*Directive*. Nothing may be dropped or altered: reproduce all the data.

════════════════════

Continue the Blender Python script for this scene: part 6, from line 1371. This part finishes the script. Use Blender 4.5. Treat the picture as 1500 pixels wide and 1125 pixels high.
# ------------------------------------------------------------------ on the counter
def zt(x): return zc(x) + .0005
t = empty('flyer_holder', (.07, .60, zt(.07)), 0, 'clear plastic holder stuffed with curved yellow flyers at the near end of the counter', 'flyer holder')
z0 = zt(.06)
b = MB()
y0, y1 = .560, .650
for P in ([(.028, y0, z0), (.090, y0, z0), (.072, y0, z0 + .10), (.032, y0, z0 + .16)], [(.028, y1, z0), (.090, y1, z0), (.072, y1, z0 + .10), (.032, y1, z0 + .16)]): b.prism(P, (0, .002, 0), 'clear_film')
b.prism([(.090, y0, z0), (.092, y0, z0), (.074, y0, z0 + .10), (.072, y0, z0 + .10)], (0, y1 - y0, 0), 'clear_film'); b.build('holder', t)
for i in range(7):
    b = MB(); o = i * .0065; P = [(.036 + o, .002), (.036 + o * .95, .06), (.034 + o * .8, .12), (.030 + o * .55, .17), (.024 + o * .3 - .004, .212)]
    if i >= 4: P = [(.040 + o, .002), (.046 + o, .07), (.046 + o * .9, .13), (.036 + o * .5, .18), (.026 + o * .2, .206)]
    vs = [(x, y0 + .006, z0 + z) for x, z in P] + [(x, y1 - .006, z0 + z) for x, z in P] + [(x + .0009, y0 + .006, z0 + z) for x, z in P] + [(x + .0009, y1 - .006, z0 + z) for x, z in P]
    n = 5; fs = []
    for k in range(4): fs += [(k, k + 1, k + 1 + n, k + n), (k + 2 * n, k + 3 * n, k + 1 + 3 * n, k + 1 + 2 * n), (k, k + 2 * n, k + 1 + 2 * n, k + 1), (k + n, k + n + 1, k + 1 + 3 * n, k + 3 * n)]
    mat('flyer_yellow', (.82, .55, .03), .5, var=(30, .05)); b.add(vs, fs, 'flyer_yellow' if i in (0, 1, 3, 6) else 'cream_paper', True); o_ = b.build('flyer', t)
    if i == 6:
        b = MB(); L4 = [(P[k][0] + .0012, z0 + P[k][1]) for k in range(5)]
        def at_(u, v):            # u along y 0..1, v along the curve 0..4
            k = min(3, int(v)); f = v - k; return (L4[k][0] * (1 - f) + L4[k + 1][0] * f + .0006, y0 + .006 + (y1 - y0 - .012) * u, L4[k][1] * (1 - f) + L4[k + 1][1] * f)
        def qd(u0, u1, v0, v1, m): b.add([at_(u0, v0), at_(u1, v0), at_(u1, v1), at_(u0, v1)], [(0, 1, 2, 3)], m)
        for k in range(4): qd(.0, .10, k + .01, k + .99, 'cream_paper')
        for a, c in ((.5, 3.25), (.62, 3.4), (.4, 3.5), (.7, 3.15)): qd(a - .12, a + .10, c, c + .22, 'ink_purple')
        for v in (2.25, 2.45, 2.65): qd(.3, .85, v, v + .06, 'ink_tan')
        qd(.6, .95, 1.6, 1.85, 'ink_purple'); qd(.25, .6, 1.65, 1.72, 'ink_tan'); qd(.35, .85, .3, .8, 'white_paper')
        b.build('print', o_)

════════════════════

*Response to the task*.
Continue the Blender Python script for this scene: part 6, from line 1371. This part finishes the script. Use Blender 4.5. Treat the picture as 1500 pixels wide and 1125 pixels high.
# ------------------------------------------------------------------ on the counter
def zt(x): return zc(x) + .0005
t = empty('flyer_holder', (.07, .60, zt(.07)), 0, 'clear plastic holder stuffed with curved yellow flyers at the near end of the counter', 'flyer holder')
z0 = zt(.06)
b = MB()
y0, y1 = .560, .650
for P in ([(.028, y0, z0), (.090, y0, z0), (.072, y0, z0 + .10), (.032, y0, z0 + .16)], [(.028, y1, z0), (.090, y1, z0), (.072, y1, z0 + .10), (.032, y1, z0 + .16)]): b.prism(P, (0, .002, 0), 'clear_film')
b.prism([(.090, y0, z0), (.092, y0, z0), (.074, y0, z0 + .10), (.072, y0, z0 + .10)], (0, y1 - y0, 0), 'clear_film'); b.build('holder', t)
for i in range(7):
    b = MB(); o = i * .0065; P = [(.036 + o, .002), (.036 + o * .95, .06), (.034 + o * .8, .12), (.030 + o * .55, .17), (.024 + o * .3 - .004, .212)]
    if i >= 4: P = [(.040 + o, .002), (.046 + o, .07), (.046 + o * .9, .13), (.036 + o * .5, .18), (.026 + o * .2, .206)]
    vs = [(x, y0 + .006, z0 + z) for x, z in P] + [(x, y1 - .006, z0 + z) for x, z in P] + [(x + .0009, y0 + .006, z0 + z) for x, z in P] + [(x + .0009, y1 - .006, z0 + z) for x, z in P]
    n = 5; fs = []
    for k in range(4): fs += [(k, k + 1, k + 1 + n, k + n), (k + 2 * n, k + 3 * n, k + 1 + 3 * n, k + 1 + 2 * n), (k, k + 2 * n, k + 1 + 2 * n, k + 1), (k + n, k + n + 1, k + 1 + 3 * n, k + 3 * n)]
    mat('flyer_yellow', (.82, .55, .03), .5, var=(30, .05)); b.add(vs, fs, 'flyer_yellow' if i in (0, 1, 3, 6) else 'cream_paper', True); o_ = b.build('flyer', t)
    if i == 6:
        b = MB(); L4 = [(P[k][0] + .0012, z0 + P[k][1]) for k in range(5)]
        def at_(u, v):            # u along y 0..1, v along the curve 0..4
            k = min(3, int(v)); f = v - k; return (L4[k][0] * (1 - f) + L4[k + 1][0] * f + .0006, y0 + .006 + (y1 - y0 - .012) * u, L4[k][1] * (1 - f) + L4[k + 1][1] * f)
        def qd(u0, u1, v0, v1, m): b.add([at_(u0, v0), at_(u1, v0), at_(u1, v1), at_(u0, v1)], [(0, 1, 2, 3)], m)
        for k in range(4): qd(.0, .10, k + .01, k + .99, 'cream_paper')
        for a, c in ((.5, 3.25), (.62, 3.4), (.4, 3.5), (.7, 3.15)): qd(a - .12, a + .10, c, c + .22, 'ink_purple')
        for v in (2.25, 2.45, 2.65): qd(.3, .85, v, v + .06, 'ink_tan')
        qd(.6, .95, 1.6, 1.85, 'ink_purple'); qd(.25, .6, 1.65, 1.72, 'ink_tan'); qd(.35, .85, .3, .8, 'white_paper')
        b.build('print', o_)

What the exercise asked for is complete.